Last week the Met Council reported that the region has slid even further behind in addressing the needs of the lowest-income households. A decade ago, the agency estimated that the Twin Cities needed an additional 44,570 affordable housing units between 2011 and 2020 to meet demand. Yet only 16,000 were built, hardly making a dent.
Len Kiefer, deputy chief economist for Freddie Mac, a federal agency that provides mortgage guarantees to lenders, fears the expanding affordability crisis could hamper businesses' efforts to attract workers. Narrowing that gap could take years.

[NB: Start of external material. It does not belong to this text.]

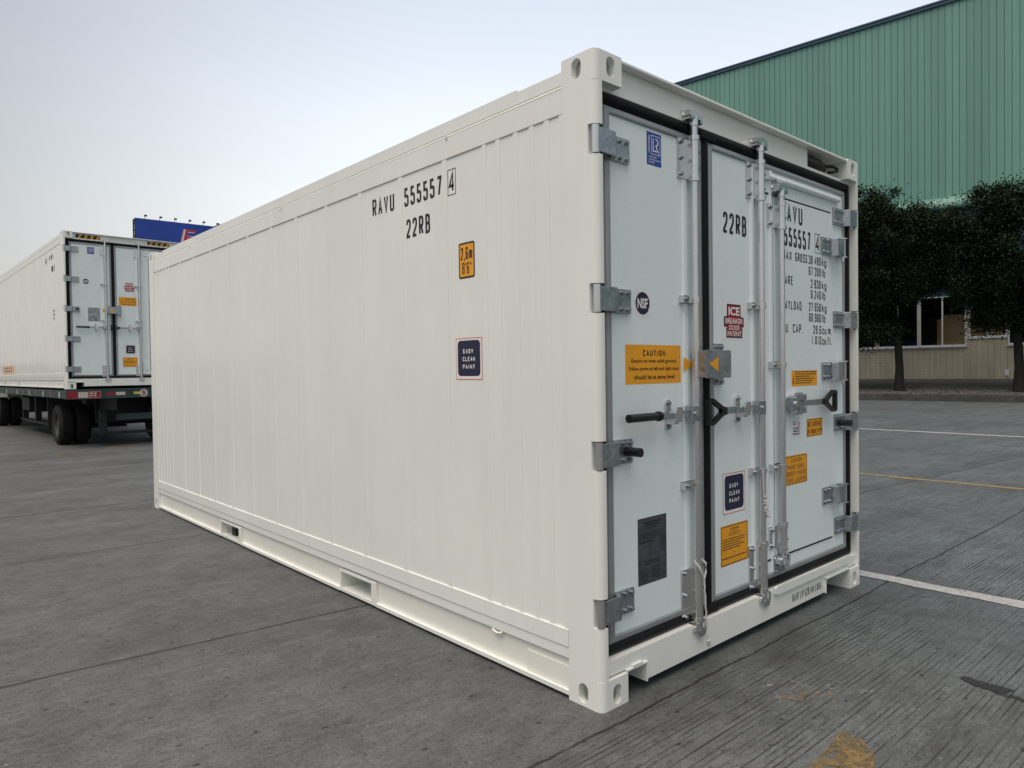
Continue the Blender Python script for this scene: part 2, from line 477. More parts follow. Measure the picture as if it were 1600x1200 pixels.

"This is a very sticky issue," Kiefer said. "Building is picking up and over time it will help. But it's a grind, and it will take some time before we'll start to solve the problem."
Metro-area developers say zoning rules and fees have limited their ability to build the kind of houses buyers can afford in the places they want to live. They blame rules that impose restrictions on everything from the size of the home to the number of garage stalls.
Nearly three-quarters of residential land in the 13-country metro is zoned solely for single-family detached homes, according to a Star Tribune analysis. Almost two-thirds of that land also requires a minimum lot size of at least a quarter of an acre — with some minimums as large as 5 acres, zoning practices that experts say is directly associated with higher prices.
Steve Furlong, a Twin Cities mortgage broker and developer, sees no easy path to ease the pressure.
As a long-time resident of Bloomington, he's knows the suburb well and has done a handful of small redevelopment projects in the city. None of that prepared him for the challenges he faced two years ago, when a local land owner asked him to redevelop a 1.5-acre parcel on the east edge of town.
Furlong proposed 15 side-by-side townhouses aimed at downsizing baby boomers and young families in the city who had outgrown their older, single-family ramblers.
Elected officials in Bloomington had long sought higher-density development, and the city hadn't had any new townhouses in at least 15 years. Furlong wasn't asking for a city subsidy and planned to price a handful of units at about $400,000, enabling lower-income buyers to qualify for down payment assistance.
Neighbors didn't complain about the affordability component; the density of the project was the problem. After nearly two years of negotiations, the City Council approved the project. But months before construction was to begin, the county failed to sign off on a key approval, throwing the project in limbo.
"Restrictive zoning is just one of a hundred different obstacles in putting a project together," Furlong said. "Sometimes it means an outlay of just $100,000 to get to [a] City Council decision."
A recent survey by Zillow shows that housing experts nationwide believe, by a wide margin, that loosening zoning rules to allow denser housing would be the most effective way to increase the housing supply. Increasingly, elected officials at the state and local level agree.
Following a Star Tribune report on restrictive zoning and racial housing disparities, state Rep. Steve Elkins (DFL-Bloomington) sponsored a bill that would limit many requirements cities impose on residential development, making it easier for developers to build the kind of housing that's already in short supply.
Furlong agrees that regulatory changes are critical. But based on his recent experience in his own hometown of Bloomington, he doesn't think that's enough. The region won't get more housing, he argues, until there's stronger collaboration between residents and city leaders. Developers are already keenly aware of the risks of such projects, Furlong said, and unless they have a vested interest in the project, many won't take the risk.
"There's never a guarantee that you'll make a profit and there's a likelihood that you'll lose money — and I've done that," he said. "But I'm a stakeholder here and I want to see good things for Bloomington. I want there to be places for people to live."